Subject: Re: so waht? Re: WG: MSFT and GNU questions
From: Ian Lance Taylor <ian@airs.com>
Date: 10 Jun 2001 22:45:52 -0700

Angelo Schneider <angelo.schneider@oomentor.de> writes:

> The GPL and LGPL are arguable the oldest "free" or "open" licenses.
> Slighly followed or even older, by MIT/BDS licenses.

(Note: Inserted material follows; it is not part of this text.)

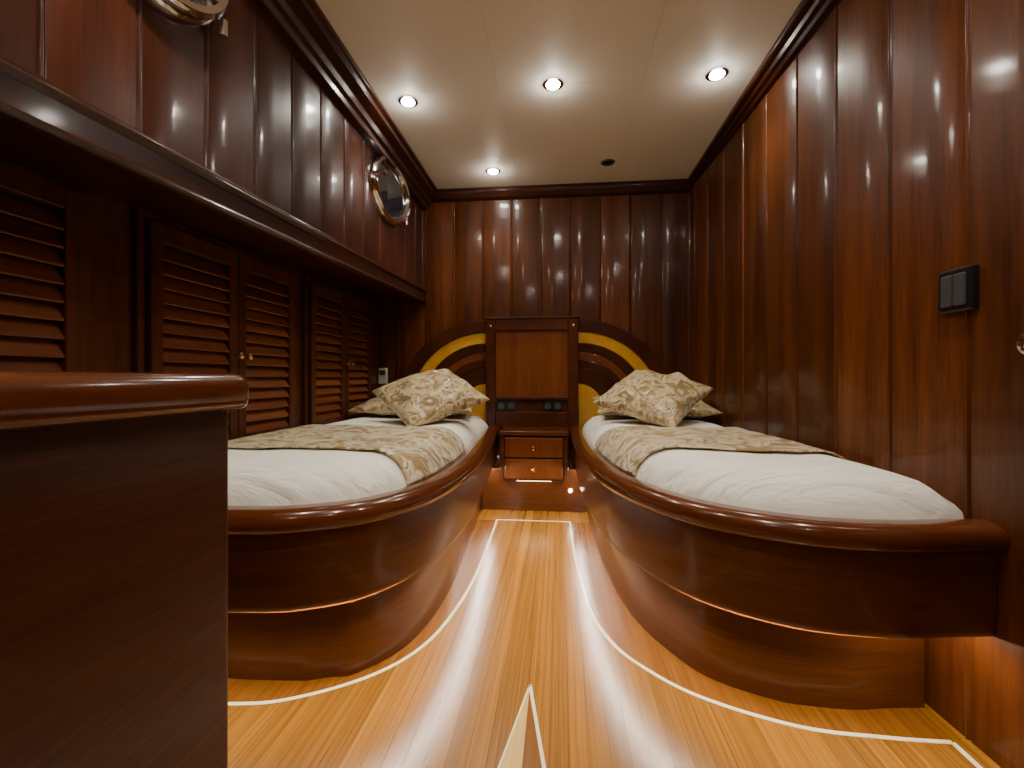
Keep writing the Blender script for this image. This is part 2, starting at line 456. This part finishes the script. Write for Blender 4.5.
# ---------------------------------------------------------------- headboard
hb=empty('headboard')
HL,HR=-.465,.112; yf=2.90
V=[];F=[]
bx(V,F,HL,HL+.062,yf,D,.42,1.15);bx(V,F,HR-.062,HR,yf,D,.42,1.15)
bx(V,F,HL+.062,HR-.062,yf,D,1.08,1.15);bx(V,F,HL+.062,HR-.062,yf,D,.645,.665);bx(V,F,HL+.062,HR-.062,yf+.01,D,.47,.57)
mk('frame',V,F,M_hbd,hb,bevel=.004)
box('inset_panel',HL+.06,HR-.06,yf+.02,D,.66,1.085,M_hbp,hb)
box('socket_backboard',HL+.06,HR-.06,yf+.02,D,.56,.65,M_hbd,hb)
box('cap',HL-.008,HR+.008,yf-.008,D,1.15,1.160,M_hbd,hb)
for x in (HL+.031,HR-.031): lathe('brass_stud',[(.009,0),(.008,.004),(.003,.006)],(x,yf,1.105),'-y',M_brass,hb,n=14)
def band(name,cx,sg,r0,r1,th,mat,cz=.60,rx=.585,rz=.55,z0=.44):
    n=30;O=[];I=[]
    for i in range(n+1):
        a=(math.pi/2)*i/n
        O.append((cx+sg*rx*r1*math.cos(a),cz+rz*r1*math.sin(a)))
        I.append((cx+sg*rx*r0*math.cos(a),cz+rz*r0*math.sin(a)))
    O=[(cx+sg*rx*r1,z0)]+O; I=[(cx+sg*rx*r0,z0)]+I
    V=[];F=[]
    for y in (D-.005,D-th):
        V+=[(p[0],y,p[1]) for p in O]+[(p[0],y,p[1]) for p in I]
    m=len(O)
    for i in range(m-1):
        F.append((i,i+1,m+i+1,m+i)); F.append((2*m+i,2*m+i+1,3*m+i+1,3*m+i))
        F.append((i,i+1,2*m+i+1,2*m+i)); F.append((m+i,m+i+1,3*m+i+1,3*m+i))
    F.append((0,m,3*m,2*m)); F.append((m-1,2*m-1,4*m-1,3*m-1))
    mk(name,V,F,mat,hb,bevel=.003)
for cx,sg in ((HL,-1),(HR,1)):
    band('outer_arch',cx,sg,.86,1.0,.045,M_hbd)
    band('gold_arch',cx,sg,.73,.86,.034,M_gold)
    band('fan_board',cx,sg,.63,.727,.030,M_hbd)
    band('fan_board',cx,sg,.54,.627,.026,M_hbp)
    band('fan_board',cx,sg,.45,.537,.030,M_hbd)
    band('fan_board',cx,sg,.27,.447,.026,M_hbd)
    band('gold_quadrant',cx,sg,.01,.26,.034,M_gold)
# nightstand
ns=empty('nightstand')
NL,NR=-.350,.052; ny=2.66
box('top',NL,NR,ny-.012,D-.11,.452,.478,M_rail,ns,bevel=.008,seg=3)
V=[];F=[]
bx(V,F,NL+.006,NR-.006,ny+.012,2.89,.19,.452)
bx(V,F,NL+.006,NL+.03,ny,ny+.02,.19,.452);bx(V,F,NR-.03,NR-.006,ny,ny+.02,.19,.452)
mk('carcass',V,F,M_hbd,ns,bevel=.003)
for z0,z1 in ((.205,.318),(.328,.440)):
    box('drawer_front',NL+.034,NR-.034,ny-.006,ny+.014,z0,z1,M_hbp,ns,bevel=.005)
    lathe('drawer_knob',[(.007,0),(.006,.012),(.013,.018),(.016,.026),(.012,.034),(.004,.037)],((NL+NR)/2,ny-.006,(z0+z1)/2),'-y',M_brass,ns,n=18)
box('plinth',NL-.11,NR+.11,2.74,2.78,0,.25,M_bed,ns)
box('plinth_led',NL+.10,NR-.10,2.70,2.708,.183,.189,M_ledw,ns,bevel=0)
lathe('plinth_lamp',[(.010,0),(.010,.006),(.004,.009)],(.060,2.74,.125),'-y',M_lamp,ns,n=16)
def socket(name,c,w,h):
    e=empty(name);x,y,z=c
    box('plate',x-w/2,x+w/2,y-.009,y,z-h/2,z+h/2,M_black,e)
    for s in (-1,1):
        lathe('insert',[(.020,0),(.020,.003),(.016,.003),(.015,.001)],(x+s*w/4,y-.009,z),'-y',M_grey,e,n=20)
socket('power_socket',(-.335,yf+.02,.605),.125,.062)
socket('power_socket',(-.045,yf+.02,.605),.125,.062)
e=empty('wall_control')
box('plate',-1.195,-1.135,D-.022,D-.004,.74,.845,M_white,e,bevel=.005)
box('display',-1.185,-1.145,D-.026,D-.02,.80,.832,M_grey,e,bevel=.001)
e=empty('light_switch')
yS=1.12;xS=xr(yS)
box('plate',xS-.014,xS+.002,yS-.045,yS+.045,.925,1.02,M_black,e,bevel=.004)
box('rocker',xS-.019,xS-.012,yS-.032,yS-.002,.938,1.007,M_grey,e,bevel=.003)
box('rocker_2',xS-.019,xS-.012,yS+.002,yS+.032,.938,1.007,M_grey,e,bevel=.003)
# door on right, near
e=empty('door_1')
V=[];F=[]
x0=xr(.8)
bx(V,F,x0-.03,x0+.02,.845,.90,0,1.83);bx(V,F,x0-.02,x0+.03,.05,.10,0,1.83);bx(V,F,x0-.03,x0+.03,.05,.90,1.78,1.83)
mk('casing',V,F,M_trim,e,bevel=.008)
box('leaf',x0-.008,x0+.03,.10,.845,.01,1.78,M_hbp,e)
lathe('door_knob',[(.022,0),(.022,.005),(.009,.008),(.009,.03),(.022,.038),(.026,.05),(.020,.062),(.006,.066)],(x0-.03,.885,.84),'-x',M_chrome,e,n=20)
# portholes
def porthole(name,yc,zc,ry,rz,openang):
    e=empty(name)
    lathe('outer_ring',[(.80,0),(.80,.022),(.84,.034),(.92,.036),(.98,.026),(1.0,.010),(1.0,0)],(XU-.004,yc,zc),'x',M_chrome,e,n=48,sy=ry,sz=rz)
    lathe('glass',[(.80,0),(.80,.012),(.01,.012)],(XU-.002,yc,zc),'x',M_glass,e,n=48,sy=ry,sz=rz)
    o1=lathe('hinged_frame',[(.74,.0),(.74,.018),(.80,.030),(.88,.030),(.94,.018),(.94,.0)],(0,0,0),'x',M_chrome,e,n=48,sy=ry,sz=rz)
    o2=lathe('hinged_glass',[(.75,.004),(.75,.012),(.01,.012)],(0,0,0),'x',M_glass,e,n=48,sy=ry,sz=rz)
    for o in (o1,o2):
        o.matrix_world=Matrix.Translation((XU+.036,yc+ry*.9,zc))@Matrix.Rotation(openang,4,'Z')@Matrix.Translation((0,-ry*.9,0))
    for a in (-.5,.5):
        V=[];F=[];cyl(V,F,(XU+.03,yc+ry*.97,zc+a*rz-.02),.012,.04,'z',12)
        mk('hinge',V,F,M_chrome,e,smooth=True)
    V=[];F=[];cyl(V,F,(XU+.02,yc-ry*.98,zc),.009,.06,'x',12)
    cyl(V,F,(XU+.07,yc-ry*.98-.02,zc),.012,.04,'y',12)
    mk('wing_latch',V,F,M_chrome,e,smooth=True)
porthole('window_1',2.36,1.755,.225,.170,r(-10))
porthole('window_2',.93,1.768,.205,.165,r(-5))

# ---------------------------------------------------------------- desk
dk=empty('desk_cabinet')
dx,dy=-.424,.567
def dcurve(dx,dy,rad,nseg=10):
    C=[Vector((dx,YB+.01)),Vector((dx,-.5)),Vector((dx,0)),Vector((dx,.3))]
    for i in range(nseg+1):
        a=math.pi/2*i/nseg; C.append(Vector((dx-rad+rad*math.cos(a),dy-rad+rad*math.sin(a))))
    C+= [Vector((-.8,dy)),Vector((XL+.04,dy))]
    return C
C=dcurve(dx,dy,.012)
poly=[(c.x,c.y) for c in C]+[(XL+.04,YB+.01)]
prism('body',poly,'z',0,.747,M_desk,dk,bevel=0)
C2=dcurve(dx+.022,dy+.022,.03)
top=[(.006,.741),(.002,.744),(0,.752),(0,.768),(.003,.777),(.009,.783),(.018,.7855),(.06,.786),(.06,.741)]
NN=normals(C2,1)
sweep('top_nosing',C2,NN,top,M_rail,dk)
prism('top',[(p.x,p.y) for p in off(C2,NN,.055)]+[(XL+.04,YB+.01)],'z',.7465,.7858,M_desk,dk)
box('catch_plate',dx,dx+.003,.455,.475,.27,.30,M_brass,dk,bevel=.001)

# ---------------------------------------------------------------- floor inlays
def flat(name,poly,z,mat):
    n=len(poly);V=[(p[0],p[1],-.005) for p in poly]+[(p[0],p[1],z) for p in poly]
    return mk(name,V,[tuple(range(n)),tuple(range(n,2*n))]+[(i,(i+1)%n,n+(i+1)%n,n+i) for i in range(n)],mat,floor)
def strip(name,C,w,z,mat):
    N=normals(C,1);a=off(C,N,-w/2);b=off(C,N,w/2)
    V=[(p.x,p.y,z) for p in a]+[(p.x,p.y,z) for p in b];n=len(C)
    V+=[(p.x,p.y,-.003) for p in a]+[(p.x,p.y,-.003) for p in b]
    F=[]
    for i in range(n-1):
        F+=[(i,i+1,n+i+1,n+i),(i,i+1,2*n+i+1,2*n+i),(n+i,n+i+1,3*n+i+1,3*n+i)]
    return mk(name,V,F,mat,floor)
WR=[(.053,2.55),(.066,2.05),(.10,1.60),(.150,1.405),(.222,1.29),(.341,1.183),(.529,1.105),(.70,1.09),(.835,1.09)]
WL=[(-.345,2.55),(-.331,1.924),(-.343,1.613),(-.385,1.358),(-.475,1.197),(-.632,1.083),(-.79,1.042),(-1.15,1.03)]
strip('inlay_line',catmull(WR,8),.011,.0012,M_light)
strip('inlay_line',catmull(WL,8),.011,.0012,M_light)
strip('inlay_line',[Vector((-.345,2.55)),Vector((.053,2.55))],.011,.0012,M_light)
strip('inlay_line',[Vector((.835,1.09)),Vector((.86,-1.2))],.011,.0012,M_light)
def border(W,B):
    V=[(p.x,p.y,.0006) for p in W]+[(p.x,p.y,.0006) for p in B];n=len(W)
    return mk('floor_border',V,[(i,i+1,n+i+1,n+i) for i in range(n-1)],M_teakd,floor)
def bord(W,P,side):
    Wc=catmull(W,8); C=catmull(P,8);N=normals(C,side);B0=off(C,N,.104,.9)
    B=[min(B0,key=lambda q:(q-w).length) for w in Wc]
    border(Wc,B)
bord(WR,PR,1); bord(WL,PL,-1)
sx,sy=-.076,.55
tips=[]
for i in range(8):
    a=math.pi/4*i
    R_=(.635 if i in (0,4) else .30) if i%2==0 else .135
    tips.append((sx+math.sin(a)*R_,sy+math.cos(a)*R_))
for i in range(0,8,2):
    t=tips[i]; l=tips[i-1]; rr=tips[(i+1)%8]
    flat('star_light',[(sx,sy),l,t],.0012,M_star)
    flat('star_dark',[(sx,sy),t,rr],.0012,M_teakd)
    strip('star_edge',[Vector(t),Vector(rr)],.008,.0018,M_light)
    strip('star_edge',[Vector(t),Vector(l)],.004,.0018,M_light)

# ---------------------------------------------------------------- ceiling fixtures + lights
def downlight(x,y,power=21):
    e=empty('recessed_downlight')
    lathe('bezel',[(.043,0),(.043,.003),(.036,.005),(.029,.004),(.027,.001)],(x,y,ZC),'-z',M_chrome,e,n=28)
    lathe('lens',[(.027,0),(.027,.006),(.018,.010),(.006,.012)],(x,y,ZC-.002),'-z',M_bulb,e,n=24)
    l=bpy.data.lights.new('bulb','SPOT'); l.energy=power; l.color=(1,.89,.74); l.spot_size=r(120); l.spot_blend=.9; l.shadow_soft_size=.025
    o=bpy.data.objects.new('bulb',l); o.location=(x,y,ZC-.022); o.parent=e; col.objects.link(o)
    l=bpy.data.lights.new('ceiling_fill_halo','POINT'); l.energy=.5; l.color=(1,.91,.77); l.shadow_soft_size=.03  # added fill light, brightens the ceiling around each downlight
    o=bpy.data.objects.new('ceiling_fill_halo',l); o.location=(x,y,ZC-.060); o.parent=e; col.objects.link(o)
for x,y in ((-.666,2.0),(-.029,1.945),(.627,1.948),(-.393,2.726)):
    downlight(x,y,20)
for x,y in ((-.62,.75),(0,.45),(.60,.75)): downlight(x,y,23)
for x,y in ((-.4,-.5),(.4,-.5)): downlight(x,y,10)
e=empty('ceiling_speaker')
lathe('bezel',[(.040,0),(.040,.004),(.034,.008),(.028,.006),(.026,.0)],(.269,2.68,ZC),'-z',M_grey,e,n=28)
lathe('grille',[(.027,0),(.027,.002),(.01,.003)],(.269,2.68,ZC),'-z',M_black,e,n=24)

w=bpy.data.worlds.new('world'); bpy.context.scene.world=w; w.use_nodes=True
w.node_tree.nodes['Background'].inputs[0].default_value=(.02,.02,.03,1)
cd=bpy.data.cameras.new('camera'); co=bpy.data.objects.new('camera',cd); col.objects.link(co)
cd.sensor_width=36; cd.lens=36*467/1024; cd.clip_start=.01; cd.shift_y=-6/1024
co.location=(0,0,CZ); co.rotation_euler=(math.pi/2,0,math.radians(5.87))
bpy.context.scene.camera=co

There was free software out there before the GPL.  Arguably that
software typically didn't have a coherent license.  I just took a look
at a couple of old programs (B news and Timothy Stoehr's rogue), and I
couldn't find any explicit license.

> Thats no wonder that there is more software published under that
> license.

I disagree.  By the time free software development got to 1/10 of what
it is today, the GPL, the BSD/MIT, and the Artistic licenses were all
well-established.  I don't think there is any bias toward the GPL due
to its arguable age.

Also, from very early on there have been people on newsgroups and
mailing lists who have strongly argued against the GPL and in favor of
other free licenses.  Anybody who pays attention to those people would
be biased toward some other license.  (The GPL defense is normally
that it is up to the author to choose the license, and that the GPL is
not actually evil.)

> If you look, it seems to my eye that GPL is the easyst, "I throw my code
> to the public" license, where the author of the code has minimum hazzle
> to consider side effects etc.
> 
> Other licenses are more complicated, so if I would like to get rid of
> the burdon of some code, but also like it to be available for the public
> I publsih it under GPL. That one needs the less infrastructure from my
> side ....

I'm a GPL supporter, but it's hard for me to believe that anybody
thinks that the GPL is simpler than the BSD license.  Or that anybody
thinks that the GPL requires less infrastructure.

I think that if it is indeed true that the GPL tends to dominate, that
the explanation is simple: Linux uses the GPL.